■ **INFORMATION SUPPLIED**
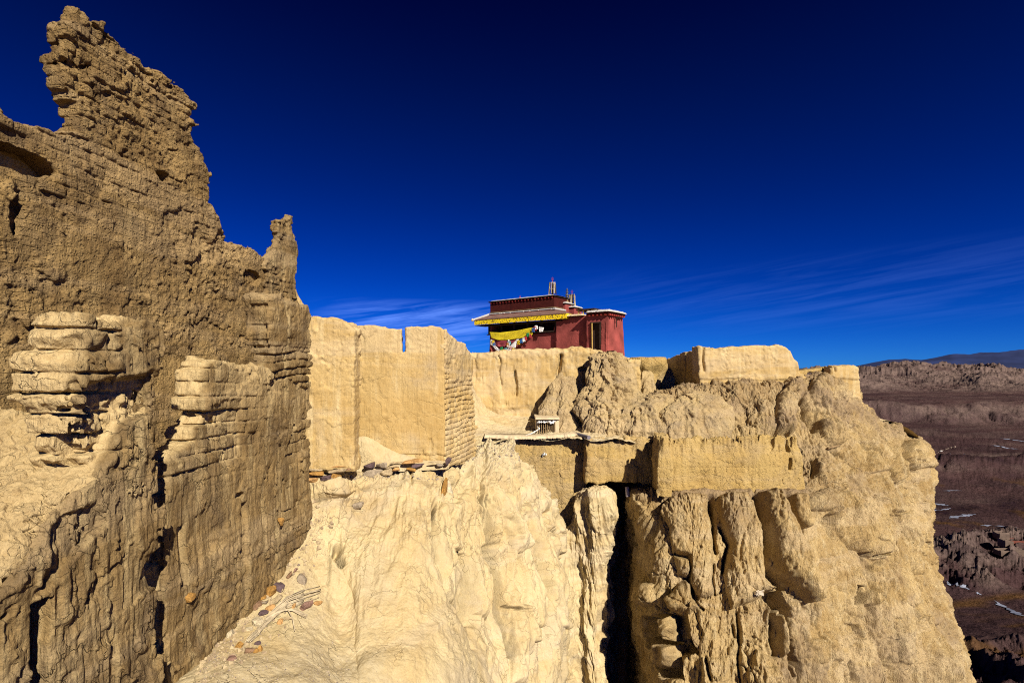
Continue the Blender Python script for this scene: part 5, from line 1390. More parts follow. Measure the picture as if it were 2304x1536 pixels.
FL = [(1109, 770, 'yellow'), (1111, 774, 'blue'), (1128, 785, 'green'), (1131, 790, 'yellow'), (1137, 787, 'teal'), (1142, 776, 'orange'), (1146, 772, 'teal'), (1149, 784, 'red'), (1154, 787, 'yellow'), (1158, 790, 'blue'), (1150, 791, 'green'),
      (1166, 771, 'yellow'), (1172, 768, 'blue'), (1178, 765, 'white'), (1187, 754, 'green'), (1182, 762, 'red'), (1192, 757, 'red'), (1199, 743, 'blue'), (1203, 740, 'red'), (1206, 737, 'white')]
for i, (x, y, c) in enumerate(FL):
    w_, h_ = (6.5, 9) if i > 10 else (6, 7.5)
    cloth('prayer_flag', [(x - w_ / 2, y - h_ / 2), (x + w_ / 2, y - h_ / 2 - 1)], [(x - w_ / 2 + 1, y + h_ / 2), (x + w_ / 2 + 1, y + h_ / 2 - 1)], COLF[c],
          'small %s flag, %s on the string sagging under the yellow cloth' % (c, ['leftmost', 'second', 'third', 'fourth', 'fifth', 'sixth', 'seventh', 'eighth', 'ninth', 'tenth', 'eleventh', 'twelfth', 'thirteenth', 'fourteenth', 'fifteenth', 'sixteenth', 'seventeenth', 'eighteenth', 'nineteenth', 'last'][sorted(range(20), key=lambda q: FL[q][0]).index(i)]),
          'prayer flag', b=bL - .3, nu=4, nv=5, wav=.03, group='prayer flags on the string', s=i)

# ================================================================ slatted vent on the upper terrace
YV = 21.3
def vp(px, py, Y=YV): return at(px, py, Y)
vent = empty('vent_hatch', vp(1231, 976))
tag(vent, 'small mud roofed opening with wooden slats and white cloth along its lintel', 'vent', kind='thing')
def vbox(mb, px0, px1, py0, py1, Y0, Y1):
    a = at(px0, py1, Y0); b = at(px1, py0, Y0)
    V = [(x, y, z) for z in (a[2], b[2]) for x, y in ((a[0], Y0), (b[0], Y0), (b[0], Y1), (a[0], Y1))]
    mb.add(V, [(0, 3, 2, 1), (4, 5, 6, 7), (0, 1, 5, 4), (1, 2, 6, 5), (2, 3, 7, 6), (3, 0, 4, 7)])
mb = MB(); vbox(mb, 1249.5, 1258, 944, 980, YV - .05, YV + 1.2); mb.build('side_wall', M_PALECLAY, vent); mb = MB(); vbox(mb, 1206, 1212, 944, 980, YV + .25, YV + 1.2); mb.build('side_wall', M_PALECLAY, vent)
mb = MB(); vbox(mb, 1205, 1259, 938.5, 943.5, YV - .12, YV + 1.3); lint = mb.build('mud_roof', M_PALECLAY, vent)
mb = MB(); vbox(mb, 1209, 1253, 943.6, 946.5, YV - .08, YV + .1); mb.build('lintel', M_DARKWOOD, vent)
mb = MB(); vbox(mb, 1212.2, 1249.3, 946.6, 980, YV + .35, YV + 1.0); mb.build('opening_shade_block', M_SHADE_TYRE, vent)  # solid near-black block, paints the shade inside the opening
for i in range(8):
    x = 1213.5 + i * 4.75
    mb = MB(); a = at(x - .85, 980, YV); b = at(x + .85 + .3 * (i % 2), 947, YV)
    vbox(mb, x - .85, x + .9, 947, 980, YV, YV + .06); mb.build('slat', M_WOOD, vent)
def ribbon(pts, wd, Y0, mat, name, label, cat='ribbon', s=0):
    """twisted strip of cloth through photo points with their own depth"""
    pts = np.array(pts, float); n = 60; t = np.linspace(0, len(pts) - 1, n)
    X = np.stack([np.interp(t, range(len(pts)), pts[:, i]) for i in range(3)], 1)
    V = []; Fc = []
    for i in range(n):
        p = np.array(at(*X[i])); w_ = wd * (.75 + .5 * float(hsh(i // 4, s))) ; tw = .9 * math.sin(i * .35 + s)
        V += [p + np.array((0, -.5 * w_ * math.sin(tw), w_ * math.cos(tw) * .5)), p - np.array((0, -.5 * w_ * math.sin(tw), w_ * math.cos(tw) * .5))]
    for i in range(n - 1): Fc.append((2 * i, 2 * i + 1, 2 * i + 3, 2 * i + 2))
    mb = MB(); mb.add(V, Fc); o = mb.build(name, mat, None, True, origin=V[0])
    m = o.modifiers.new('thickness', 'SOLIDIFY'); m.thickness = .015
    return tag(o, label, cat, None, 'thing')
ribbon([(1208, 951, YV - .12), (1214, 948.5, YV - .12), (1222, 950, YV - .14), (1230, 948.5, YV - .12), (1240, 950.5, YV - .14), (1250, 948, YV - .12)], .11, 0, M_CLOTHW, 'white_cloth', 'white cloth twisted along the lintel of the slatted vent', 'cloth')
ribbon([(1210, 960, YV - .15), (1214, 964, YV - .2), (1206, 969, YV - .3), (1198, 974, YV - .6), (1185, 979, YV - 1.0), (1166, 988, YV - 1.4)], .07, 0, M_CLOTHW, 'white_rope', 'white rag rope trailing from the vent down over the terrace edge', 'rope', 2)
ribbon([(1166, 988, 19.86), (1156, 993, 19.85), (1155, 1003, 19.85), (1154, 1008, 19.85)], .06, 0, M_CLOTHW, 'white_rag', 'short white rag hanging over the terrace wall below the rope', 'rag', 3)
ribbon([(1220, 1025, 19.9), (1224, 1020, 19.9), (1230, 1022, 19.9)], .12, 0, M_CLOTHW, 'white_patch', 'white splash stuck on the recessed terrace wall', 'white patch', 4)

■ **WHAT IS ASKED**
Reproduce each line exactly as it appears, omitting the pictures.

■ **SOLUTION TO THE EXERCISE**
Continue the Blender Python script for this scene: part 5, from line 1390. More parts follow. Measure the picture as if it were 2304x1536 pixels.
FL = [(1109, 770, 'yellow'), (1111, 774, 'blue'), (1128, 785, 'green'), (1131, 790, 'yellow'), (1137, 787, 'teal'), (1142, 776, 'orange'), (1146, 772, 'teal'), (1149, 784, 'red'), (1154, 787, 'yellow'), (1158, 790, 'blue'), (1150, 791, 'green'),
      (1166, 771, 'yellow'), (1172, 768, 'blue'), (1178, 765, 'white'), (1187, 754, 'green'), (1182, 762, 'red'), (1192, 757, 'red'), (1199, 743, 'blue'), (1203, 740, 'red'), (1206, 737, 'white')]
for i, (x, y, c) in enumerate(FL):
    w_, h_ = (6.5, 9) if i > 10 else (6, 7.5)
    cloth('prayer_flag', [(x - w_ / 2, y - h_ / 2), (x + w_ / 2, y - h_ / 2 - 1)], [(x - w_ / 2 + 1, y + h_ / 2), (x + w_ / 2 + 1, y + h_ / 2 - 1)], COLF[c],
          'small %s flag, %s on the string sagging under the yellow cloth' % (c, ['leftmost', 'second', 'third', 'fourth', 'fifth', 'sixth', 'seventh', 'eighth', 'ninth', 'tenth', 'eleventh', 'twelfth', 'thirteenth', 'fourteenth', 'fifteenth', 'sixteenth', 'seventeenth', 'eighteenth', 'nineteenth', 'last'][sorted(range(20), key=lambda q: FL[q][0]).index(i)]),
          'prayer flag', b=bL - .3, nu=4, nv=5, wav=.03, group='prayer flags on the string', s=i)

# ================================================================ slatted vent on the upper terrace
YV = 21.3
def vp(px, py, Y=YV): return at(px, py, Y)
vent = empty('vent_hatch', vp(1231, 976))
tag(vent, 'small mud roofed opening with wooden slats and white cloth along its lintel', 'vent', kind='thing')
def vbox(mb, px0, px1, py0, py1, Y0, Y1):
    a = at(px0, py1, Y0); b = at(px1, py0, Y0)
    V = [(x, y, z) for z in (a[2], b[2]) for x, y in ((a[0], Y0), (b[0], Y0), (b[0], Y1), (a[0], Y1))]
    mb.add(V, [(0, 3, 2, 1), (4, 5, 6, 7), (0, 1, 5, 4), (1, 2, 6, 5), (2, 3, 7, 6), (3, 0, 4, 7)])
mb = MB(); vbox(mb, 1249.5, 1258, 944, 980, YV - .05, YV + 1.2); mb.build('side_wall', M_PALECLAY, vent); mb = MB(); vbox(mb, 1206, 1212, 944, 980, YV + .25, YV + 1.2); mb.build('side_wall', M_PALECLAY, vent)
mb = MB(); vbox(mb, 1205, 1259, 938.5, 943.5, YV - .12, YV + 1.3); lint = mb.build('mud_roof', M_PALECLAY, vent)
mb = MB(); vbox(mb, 1209, 1253, 943.6, 946.5, YV - .08, YV + .1); mb.build('lintel', M_DARKWOOD, vent)
mb = MB(); vbox(mb, 1212.2, 1249.3, 946.6, 980, YV + .35, YV + 1.0); mb.build('opening_shade_block', M_SHADE_TYRE, vent)  # solid near-black block, paints the shade inside the opening
for i in range(8):
    x = 1213.5 + i * 4.75
    mb = MB(); a = at(x - .85, 980, YV); b = at(x + .85 + .3 * (i % 2), 947, YV)
    vbox(mb, x - .85, x + .9, 947, 980, YV, YV + .06); mb.build('slat', M_WOOD, vent)
def ribbon(pts, wd, Y0, mat, name, label, cat='ribbon', s=0):
    """twisted strip of cloth through photo points with their own depth"""
    pts = np.array(pts, float); n = 60; t = np.linspace(0, len(pts) - 1, n)
    X = np.stack([np.interp(t, range(len(pts)), pts[:, i]) for i in range(3)], 1)
    V = []; Fc = []
    for i in range(n):
        p = np.array(at(*X[i])); w_ = wd * (.75 + .5 * float(hsh(i // 4, s))) ; tw = .9 * math.sin(i * .35 + s)
        V += [p + np.array((0, -.5 * w_ * math.sin(tw), w_ * math.cos(tw) * .5)), p - np.array((0, -.5 * w_ * math.sin(tw), w_ * math.cos(tw) * .5))]
    for i in range(n - 1): Fc.append((2 * i, 2 * i + 1, 2 * i + 3, 2 * i + 2))
    mb = MB(); mb.add(V, Fc); o = mb.build(name, mat, None, True, origin=V[0])
    m = o.modifiers.new('thickness', 'SOLIDIFY'); m.thickness = .015
    return tag(o, label, cat, None, 'thing')
ribbon([(1208, 951, YV - .12), (1214, 948.5, YV - .12), (1222, 950, YV - .14), (1230, 948.5, YV - .12), (1240, 950.5, YV - .14), (1250, 948, YV - .12)], .11, 0, M_CLOTHW, 'white_cloth', 'white cloth twisted along the lintel of the slatted vent', 'cloth')
ribbon([(1210, 960, YV - .15), (1214, 964, YV - .2), (1206, 969, YV - .3), (1198, 974, YV - .6), (1185, 979, YV - 1.0), (1166, 988, YV - 1.4)], .07, 0, M_CLOTHW, 'white_rope', 'white rag rope trailing from the vent down over the terrace edge', 'rope', 2)
ribbon([(1166, 988, 19.86), (1156, 993, 19.85), (1155, 1003, 19.85), (1154, 1008, 19.85)], .06, 0, M_CLOTHW, 'white_rag', 'short white rag hanging over the terrace wall below the rope', 'rag', 3)
ribbon([(1220, 1025, 19.9), (1224, 1020, 19.9), (1230, 1022, 19.9)], .12, 0, M_CLOTHW, 'white_patch', 'white splash stuck on the recessed terrace wall', 'white patch', 4)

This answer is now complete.